Really, that’s the most important lesson I’ve learned out of this.  You can’t force feed yourself a language in a short amount of time.  Reading various language learning blogs around the place, and hearing remarkable stories of people “learning” a language in six or eighteen months, I know now that “learning” a language can mean a lot of different things.  Unfortunately, if you want to be a functioning, independent, adult member of a society, this is just going to take some time.  After all, it’s said that even Japanese people can’t fully understand a newspaper until they’re well into high school.  So, patience, along with occasional concrete evidence of improvement, are your best friends.

And with that, it’s time to go outside and enjoy the warm Japanese spring, along with the much-anticipated cherry blossoms in full bloom.  After that, I might write a poem about their fleeting beauty, wrap it around a cinderblock, and find some windows to throw it through.

I blame them for trying

Yesterday was White Day in Japan. For the uninitiated, I wrote about Valentine’s Day in Japan previously but the executive summary is this: on Valentine’s Day, ladies give guys chocolates (out of either affection or obligation). One month later, on White Day, men reciprocate – the catch being that the guy’s gift should be at least three times the value of what they received on Valentine’s Day.

Obviously, some clever person working for  a Japanese chocolate company saw a problem just waiting to be fixed.  “So, if only half of the population buys chocolates on Valentine’s Day, and the other half only on White Day… what if we could make everyone buy chocolates on both days every year?”

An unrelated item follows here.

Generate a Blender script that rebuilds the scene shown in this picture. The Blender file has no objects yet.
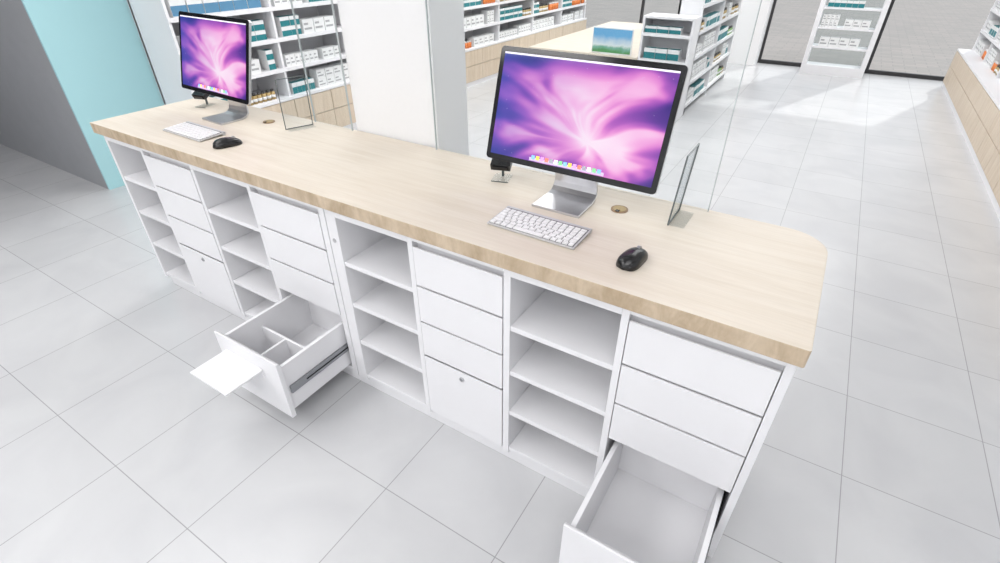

And so, “reverse” chocolates were born.  At least, the marketing campaign to encourage guys to give girls chocolates on Valentine’s Day AND White Day was born.  One manufacturer even took the creative step of temporarily printing their packaging using mirror-writing to promote the ‘reverse’ idea:

Reverse chocolates

Nice try, chocolate companies.  I hope your sales graphs for February produced much swooning and warming of hearts.  Awww.